BRIEF:
Reproduce the entries shown below only from the line with "What Blender Python" down to the line with "COL = SC.collection", keeping both end lines and copying each one exactly.

RECORDS SHOWN:
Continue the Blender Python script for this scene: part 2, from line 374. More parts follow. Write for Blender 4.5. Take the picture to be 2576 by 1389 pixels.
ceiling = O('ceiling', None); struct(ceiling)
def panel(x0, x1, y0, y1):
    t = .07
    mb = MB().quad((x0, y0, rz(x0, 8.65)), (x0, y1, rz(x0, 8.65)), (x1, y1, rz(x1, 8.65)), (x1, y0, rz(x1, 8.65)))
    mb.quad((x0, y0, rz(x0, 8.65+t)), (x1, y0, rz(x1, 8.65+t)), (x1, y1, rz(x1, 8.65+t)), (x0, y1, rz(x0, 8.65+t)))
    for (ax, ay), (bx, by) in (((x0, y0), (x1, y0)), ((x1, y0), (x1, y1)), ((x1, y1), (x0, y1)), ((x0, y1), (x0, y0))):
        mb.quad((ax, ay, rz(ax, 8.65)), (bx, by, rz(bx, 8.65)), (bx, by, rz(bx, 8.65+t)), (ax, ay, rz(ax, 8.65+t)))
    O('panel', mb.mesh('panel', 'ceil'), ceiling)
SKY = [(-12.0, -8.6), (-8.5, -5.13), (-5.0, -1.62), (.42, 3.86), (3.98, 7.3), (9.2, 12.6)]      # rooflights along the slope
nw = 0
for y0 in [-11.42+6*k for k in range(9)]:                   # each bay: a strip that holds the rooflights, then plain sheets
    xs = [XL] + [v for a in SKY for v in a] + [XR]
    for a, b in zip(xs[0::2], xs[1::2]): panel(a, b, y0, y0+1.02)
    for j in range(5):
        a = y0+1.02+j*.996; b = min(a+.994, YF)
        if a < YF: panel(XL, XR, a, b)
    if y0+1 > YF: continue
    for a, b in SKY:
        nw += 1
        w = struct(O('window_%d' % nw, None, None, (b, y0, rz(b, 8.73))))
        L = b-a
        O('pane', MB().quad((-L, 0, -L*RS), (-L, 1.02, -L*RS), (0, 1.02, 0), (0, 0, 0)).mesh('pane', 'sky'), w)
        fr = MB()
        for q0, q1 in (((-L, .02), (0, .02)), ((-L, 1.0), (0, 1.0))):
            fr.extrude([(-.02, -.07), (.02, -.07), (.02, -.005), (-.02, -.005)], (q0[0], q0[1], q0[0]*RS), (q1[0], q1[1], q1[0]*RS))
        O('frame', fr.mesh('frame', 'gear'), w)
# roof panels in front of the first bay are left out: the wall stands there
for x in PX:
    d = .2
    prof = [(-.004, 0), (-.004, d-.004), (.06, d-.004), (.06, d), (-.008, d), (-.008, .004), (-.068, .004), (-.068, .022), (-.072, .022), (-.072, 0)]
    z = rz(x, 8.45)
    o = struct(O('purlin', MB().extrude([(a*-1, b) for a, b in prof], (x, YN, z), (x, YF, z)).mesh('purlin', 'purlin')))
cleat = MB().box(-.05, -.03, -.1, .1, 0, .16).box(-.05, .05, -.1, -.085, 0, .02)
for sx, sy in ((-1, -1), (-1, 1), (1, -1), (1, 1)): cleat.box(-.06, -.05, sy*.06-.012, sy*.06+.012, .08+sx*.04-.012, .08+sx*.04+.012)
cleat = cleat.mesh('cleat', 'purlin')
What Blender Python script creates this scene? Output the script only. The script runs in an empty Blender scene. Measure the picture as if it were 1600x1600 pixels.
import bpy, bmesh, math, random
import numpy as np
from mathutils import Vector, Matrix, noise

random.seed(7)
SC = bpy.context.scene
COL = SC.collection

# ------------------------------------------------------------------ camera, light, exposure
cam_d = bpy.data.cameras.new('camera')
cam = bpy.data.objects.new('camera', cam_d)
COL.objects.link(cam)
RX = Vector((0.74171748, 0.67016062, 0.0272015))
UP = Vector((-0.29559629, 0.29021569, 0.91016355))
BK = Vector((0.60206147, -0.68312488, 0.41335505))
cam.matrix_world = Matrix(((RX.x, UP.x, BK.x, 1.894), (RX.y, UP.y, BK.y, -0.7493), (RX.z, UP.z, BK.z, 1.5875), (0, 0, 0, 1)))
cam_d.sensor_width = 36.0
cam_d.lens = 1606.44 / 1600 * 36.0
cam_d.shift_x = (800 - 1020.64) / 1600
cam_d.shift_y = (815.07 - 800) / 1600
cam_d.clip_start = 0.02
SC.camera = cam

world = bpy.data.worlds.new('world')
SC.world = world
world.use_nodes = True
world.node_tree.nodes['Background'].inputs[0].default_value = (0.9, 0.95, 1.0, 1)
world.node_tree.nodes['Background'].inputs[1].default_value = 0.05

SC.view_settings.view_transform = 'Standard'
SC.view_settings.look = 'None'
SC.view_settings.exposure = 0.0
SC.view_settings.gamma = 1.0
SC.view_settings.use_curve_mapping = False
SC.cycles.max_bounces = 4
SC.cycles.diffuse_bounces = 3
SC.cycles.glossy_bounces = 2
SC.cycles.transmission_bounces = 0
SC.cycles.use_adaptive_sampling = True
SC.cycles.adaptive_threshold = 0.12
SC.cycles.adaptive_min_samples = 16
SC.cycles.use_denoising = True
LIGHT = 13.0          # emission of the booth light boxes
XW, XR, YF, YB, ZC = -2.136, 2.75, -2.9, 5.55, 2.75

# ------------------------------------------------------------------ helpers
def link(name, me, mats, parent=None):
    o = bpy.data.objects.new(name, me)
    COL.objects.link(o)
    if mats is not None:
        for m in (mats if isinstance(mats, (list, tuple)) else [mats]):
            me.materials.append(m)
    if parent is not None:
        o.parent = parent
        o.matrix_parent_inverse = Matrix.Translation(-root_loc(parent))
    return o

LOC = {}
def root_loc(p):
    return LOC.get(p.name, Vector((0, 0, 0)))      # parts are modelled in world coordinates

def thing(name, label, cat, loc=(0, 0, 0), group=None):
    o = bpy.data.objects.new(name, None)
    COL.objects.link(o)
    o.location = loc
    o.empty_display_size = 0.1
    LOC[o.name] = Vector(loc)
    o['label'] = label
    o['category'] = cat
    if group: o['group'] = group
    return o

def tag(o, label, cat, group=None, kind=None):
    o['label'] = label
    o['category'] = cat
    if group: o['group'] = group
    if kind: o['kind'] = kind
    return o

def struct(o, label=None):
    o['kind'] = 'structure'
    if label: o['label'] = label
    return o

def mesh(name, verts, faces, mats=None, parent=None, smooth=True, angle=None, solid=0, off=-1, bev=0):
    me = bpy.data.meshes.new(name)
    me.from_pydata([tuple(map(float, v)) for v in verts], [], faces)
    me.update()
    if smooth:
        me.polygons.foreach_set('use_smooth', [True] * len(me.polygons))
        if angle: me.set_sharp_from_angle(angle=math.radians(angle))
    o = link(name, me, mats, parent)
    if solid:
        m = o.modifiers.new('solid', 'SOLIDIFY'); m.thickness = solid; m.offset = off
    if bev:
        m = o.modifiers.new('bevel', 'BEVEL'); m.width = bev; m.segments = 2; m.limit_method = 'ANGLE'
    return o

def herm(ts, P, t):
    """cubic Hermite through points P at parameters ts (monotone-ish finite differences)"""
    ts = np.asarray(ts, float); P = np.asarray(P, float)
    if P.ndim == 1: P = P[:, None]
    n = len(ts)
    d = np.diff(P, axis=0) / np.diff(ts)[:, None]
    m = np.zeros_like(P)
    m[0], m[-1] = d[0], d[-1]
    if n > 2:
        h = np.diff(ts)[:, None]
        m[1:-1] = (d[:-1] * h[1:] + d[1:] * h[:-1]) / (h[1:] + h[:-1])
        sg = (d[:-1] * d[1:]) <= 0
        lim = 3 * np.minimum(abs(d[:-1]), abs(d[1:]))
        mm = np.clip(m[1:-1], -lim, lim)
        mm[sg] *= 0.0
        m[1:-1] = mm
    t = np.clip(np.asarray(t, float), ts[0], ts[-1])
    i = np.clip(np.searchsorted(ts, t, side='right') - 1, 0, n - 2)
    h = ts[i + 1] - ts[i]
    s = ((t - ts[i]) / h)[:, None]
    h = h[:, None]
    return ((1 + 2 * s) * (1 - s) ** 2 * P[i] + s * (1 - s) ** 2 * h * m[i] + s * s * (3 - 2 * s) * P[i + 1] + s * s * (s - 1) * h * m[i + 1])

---

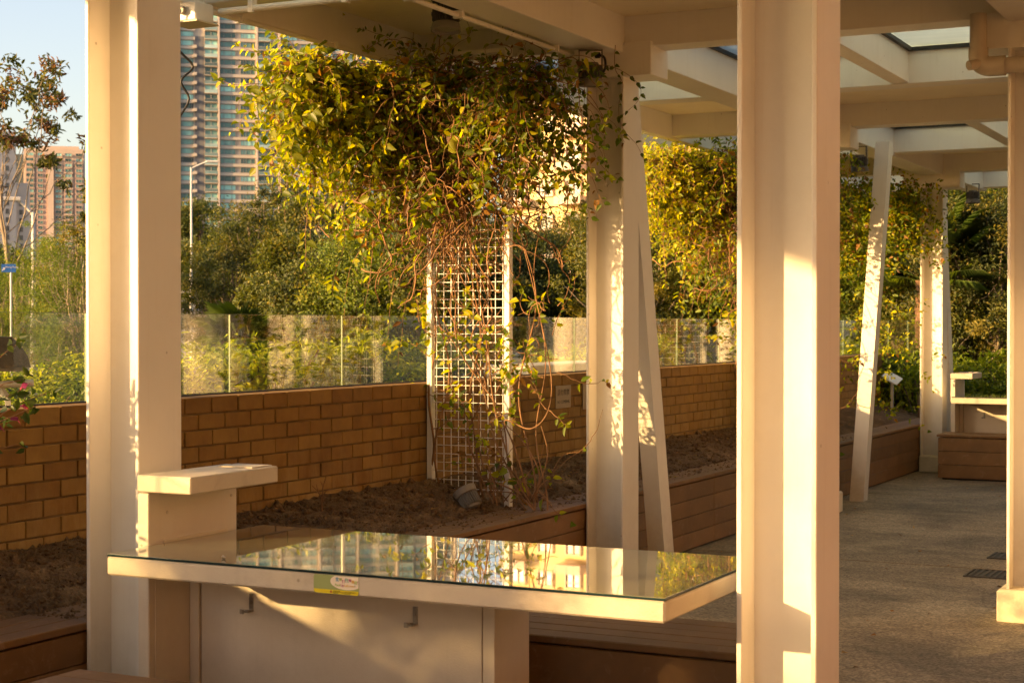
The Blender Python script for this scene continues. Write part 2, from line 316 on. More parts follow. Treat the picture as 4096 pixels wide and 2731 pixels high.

CORRECT RESULT:
What Blender Python script creates this scene? Output the script only. The script runs in an empty Blender scene. Measure the picture as if it were 1600x1600 pixels.
import bpy, bmesh, math, random
import numpy as np
from mathutils import Vector, Matrix, noise

random.seed(7)
SC = bpy.context.scene
COL = SC.collection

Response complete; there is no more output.